**WORK REQUIRED:**
Pick out each line containing the string "objects" and copy it.
***
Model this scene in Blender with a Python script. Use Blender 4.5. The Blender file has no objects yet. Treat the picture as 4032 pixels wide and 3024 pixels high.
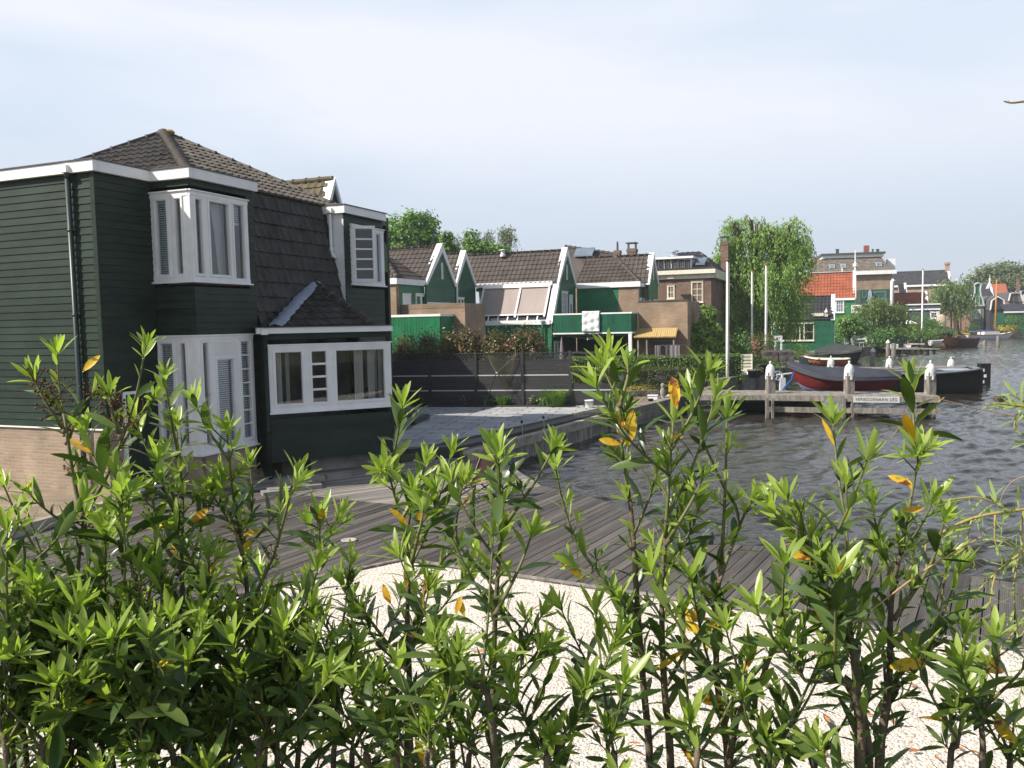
import bpy, math, random
import numpy as np
from mathutils import Vector, Matrix, noise
random.seed(7)
sc = bpy.context.scene
COL = sc.collection
# ------------------------------------------------------------------ camera
EYE = 3.1                                   # eye height over the timber deck (deck top = 0)
FPX = 3250.0
PITCH, ROLL = math.radians(-4.15), math.radians(1.15)
_f = np.array([0, math.cos(PITCH), math.sin(PITCH)]); _r = np.array([1., 0, 0]); _u = np.array([0, -math.sin(PITCH), math.cos(PITCH)])
_R = _r*math.cos(ROLL) - _u*math.sin(ROLL); _U = _u*math.cos(ROLL) + _r*math.sin(ROLL)
cam = bpy.data.cameras.new('camera'); camo = bpy.data.objects.new('camera', cam); COL.objects.link(camo)
cam.sensor_width = 36; cam.lens = 36*FPX/4032; cam.clip_start = .05; cam.clip_end = 9000
camo.matrix_world = Matrix(((_R[0], _U[0], -_f[0], 0), (_R[1], _U[1], -_f[1], 0), (_R[2], _U[2], -_f[2], EYE), (0, 0, 0, 1)))
sc.camera = camo
# ------------------------------------------------------------------ sky, sun, exposure
SUN_EL, SUN_TO = math.radians(41), np.array([-.95, -.31])
w = bpy.data.worlds.new('World'); sc.world = w; w.use_nodes = True
nt = w.node_tree; nt.nodes.clear(); N = nt.nodes.new; Lk = nt.links.new
out = N('ShaderNodeOutputWorld'); bg = N('ShaderNodeBackground'); sky = N('ShaderNodeTexSky')
sky.sky_type = 'NISHITA'; sky.sun_disc = False; sky.sun_elevation = SUN_EL
sky.sun_rotation = math.atan2(SUN_TO[0], SUN_TO[1])
sky.air_density = 1.0; sky.dust_density = 2.2; sky.ozone_density = 1.0; sky.altitude = 0
tc = N('ShaderNodeTexCoord'); mp = N('ShaderNodeMapping'); mp.inputs['Scale'].default_value = (.8, 1.3, 3.4); mp.inputs['Rotation'].default_value = (0, .32, .5)
mp.inputs['Location'].default_value = (.15, .3, .55)
n1 = N('ShaderNodeTexNoise'); n1.inputs['Scale'].default_value = 1.0; n1.inputs['Detail'].default_value = 5; n1.inputs['Roughness'].default_value = .5; n1.inputs['Distortion'].default_value = .35
r1 = N('ShaderNodeMapRange'); r1.inputs['From Min'].default_value = .37; r1.inputs['From Max'].default_value = .62
mx = N('ShaderNodeMixRGB'); mx.inputs['Color2'].default_value = (8.2, 8.35, 9.0, 1)
hz = N('ShaderNodeMixRGB'); hz.inputs['Color2'].default_value = (5.2, 6.4, 7.9, 1)
sm = N('ShaderNodeMath'); sm.operation = 'MULTIPLY'; sm.inputs[1].default_value = .85
Lk(tc.outputs['Generated'], mp.inputs['Vector']); Lk(mp.outputs[0], n1.inputs['Vector']); Lk(n1.outputs['Fac'], r1.inputs['Value'])
sx = N('ShaderNodeSeparateXYZ'); ze = N('ShaderNodeMapRange'); ze.interpolation_type = 'SMOOTHSTEP'; ze.inputs['From Min'].default_value = .40; ze.inputs['From Max'].default_value = .62; ze.inputs['To Min'].default_value = 1; ze.inputs['To Max'].default_value = .05
Lk(tc.outputs['Generated'], sx.inputs[0]); Lk(sx.outputs['Z'], ze.inputs['Value'])
hf = N('ShaderNodeMath'); hf.operation = 'MULTIPLY'; hf.inputs[1].default_value = .93; Lk(ze.outputs[0], hf.inputs[0]); Lk(hf.outputs[0], hz.inputs['Fac'])
s2 = N('ShaderNodeMath'); s2.operation = 'MULTIPLY'; Lk(ze.outputs[0], s2.inputs[1])
gz = N('ShaderNodeMapRange'); gz.inputs['From Min'].default_value = .0; gz.inputs['From Max'].default_value = .24; Lk(sx.outputs['Z'], gz.inputs['Value'])
hc = N('ShaderNodeMixRGB'); hc.inputs['Color1'].default_value = (5.35, 5.9, 6.7, 1); hc.inputs['Color2'].default_value = (5.0, 6.3, 7.9, 1); Lk(gz.outputs[0], hc.inputs['Fac']); Lk(hc.outputs[0], hz.inputs['Color2'])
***
**RESPONSE FOR THIS EXERCISE:**
Model this scene in Blender with a Python script. Use Blender 4.5. The Blender file has no objects yet. Treat the picture as 4032 pixels wide and 3024 pixels high.
cam = bpy.data.cameras.new('camera'); camo = bpy.data.objects.new('camera', cam); COL.objects.link(camo)